Here's what I've learned from making small-batch candy for years and watching what happens when conditions aren't right.
The Three Things That Kill Candy Fastest
Heat. Humidity. Light. That's it. Every storage mistake comes back to one of those three things.
Heat softens caramels, causes chews to stick together, and turns hard candy into a sticky mess. Humidity is especially brutal for hard candy and freeze dried products. They absorb moisture from the air and get sticky or soft within hours if left out. Light doesn't affect texture much, but it can fade natural plant-based colors over time.

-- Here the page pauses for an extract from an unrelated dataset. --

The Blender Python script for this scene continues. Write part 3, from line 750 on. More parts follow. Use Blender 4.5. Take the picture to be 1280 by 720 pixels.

The good news is that all three of these are easy to manage at home.
Caramels
My Celtic Sea Salt Caramels and Coffee Salted Caramels are best stored at room temperature, away from heat sources. Keep them in their packaging or transfer them to an airtight container. Somewhere between 65F and 70F is ideal. A kitchen counter works fine as long as it's not next to the stove or in direct sun.
The caramels stay fresh for up to a month stored properly, and the texture holds well the whole time. Refrigeration can make them last up to three months.
If you're giving the Celtic Sea Salt Caramel Gift Box as a gift, keep it at room temperature until you hand it off. Heat from a car in summer can soften them quickly.
Chews
The chews come in resealable bags, which is intentional. Seal the bag after each time you open it. That's really all there is to it. They're individually wrapped inside, so even once the bag is open, each piece stays protected.
Same rules apply: cool, dry, away from heat. The Watermelon Chews, Sour Blue Raspberry Chews, and every other chew flavor should stay fresh and soft for up to a month. If they're in a warm spot, they'll start to stick to their wrappers sooner than that.
Hard Candy
Hard candy is the most sensitive to humidity. Left in an open bowl, a piece of hard candy will get tacky and eventually sticky. This is just sugar absorbing moisture from the air. It's not a flaw in the candy. It's chemistry.
Keep hard candy in its sealed packaging or in an airtight container. A zip-lock bag or a container with a tight lid works well. Stored this way, hard candy like the Cola Hard Candy stays good for months.
Freeze Dried Candy
Freeze dried products are the most moisture-sensitive of everything I make. The freeze drying process removes almost all the moisture from the candy, which creates that incredible crunch. But it also means the candy will readily pull moisture back from the air if given the chance.
Keep freeze dried candy sealed until you're ready to eat it. Once open, eat it within a day or two for the best texture. The Freeze Dried Caramel and Freeze Dried Coffee Caramels especially. Once the bag is open, they'll start to soften if left out. Still delicious, but the crunch won't be the same.
For Gifting
If you're ordering candy to give as a gift later, the one-month freshness window matters. Plan so your recipient gets it within that window. Summer orders need extra thought if the package will sit in a hot mailbox or car. I ship everything within five business days, so factor that in when timing a gift order.
Cool closet shelf is honestly perfect for storing gifts before you give them. Avoid garages or anywhere near a window.
The Short Version
Cool and dry. Sealed. Away from sun and heat. That's genuinely all you need. Good storage makes a real difference in what you taste on day twenty versus day one.